US spies use custom video games to learn analytical skills
The Cold War may have ended a long time ago, but that doesn’t mean that spies can rest on their laurels. In fact, US intelligence agents have been keeping busy lately. Doing what, you may ask? Why, studying video games in order to improve their analytical skills.
It seems that DIA analysts have now joined the likes of surgeons in using video games for training. More on this unorthodox method of training in the full article after the jump.
It would seem that a new generation of U.S. intelligence agents requires new methods of instruction. Just ask the US Defense Intelligence Agency (DIA) and contractor Concurrent Technologies. The two organizations recently secured the delivery of three PC games for the purpose of training students to analyze complex real world issues.

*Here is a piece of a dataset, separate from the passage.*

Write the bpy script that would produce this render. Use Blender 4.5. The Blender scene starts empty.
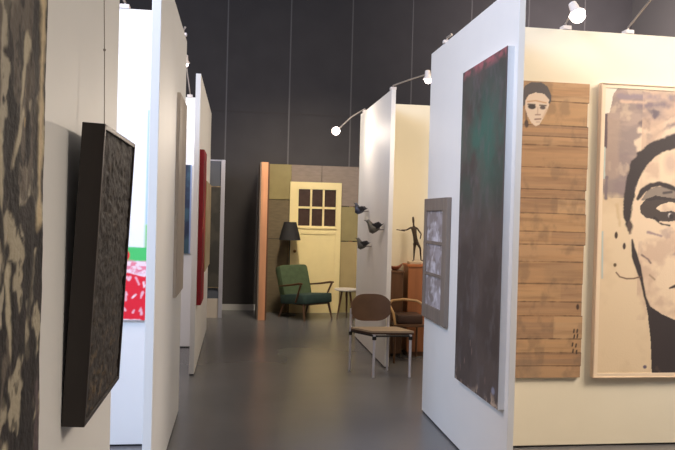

Visual Studios developed the games Rapid Onset, Vital Passage and Sudden Thrust under a US$ 2.6 million contract between the DIA and Concurrent Technologies. In all of them, players assume the role of a young DIA analyst. Each game has its own way of making the student think.
Visual Studios Rapid Onset, for instance, has the player analyzing such implications of a Chinese purchase of an ex-Soviet aircraft carrier using the Eight Questions of Intelligence Analysis. Vital Passage is a whodunit wherein the player must figure out who really attacked a tanker during the Iran-Iraq War of 1988.
Finally, while Sudden Thrust involves that of a crisis situation – terrorists sailing a hi-jacked natural gas tanker into New York Harbor – it really focuses on epistemology. Players are supposed to use whatever limited and inconclusive information is at hand to determine what the terrorists are up to, and then send the analysis to the Secretary of Defense.
With these three Visual Studios game, the DIA intends to train all personnel from rookie agents to old hands in need of refresher courses. With the amount of space and the number of instructors limited, the DIA estimates that every hour spent in training saves the students classroom instruction time, plus travel time and expenses for those working overseas.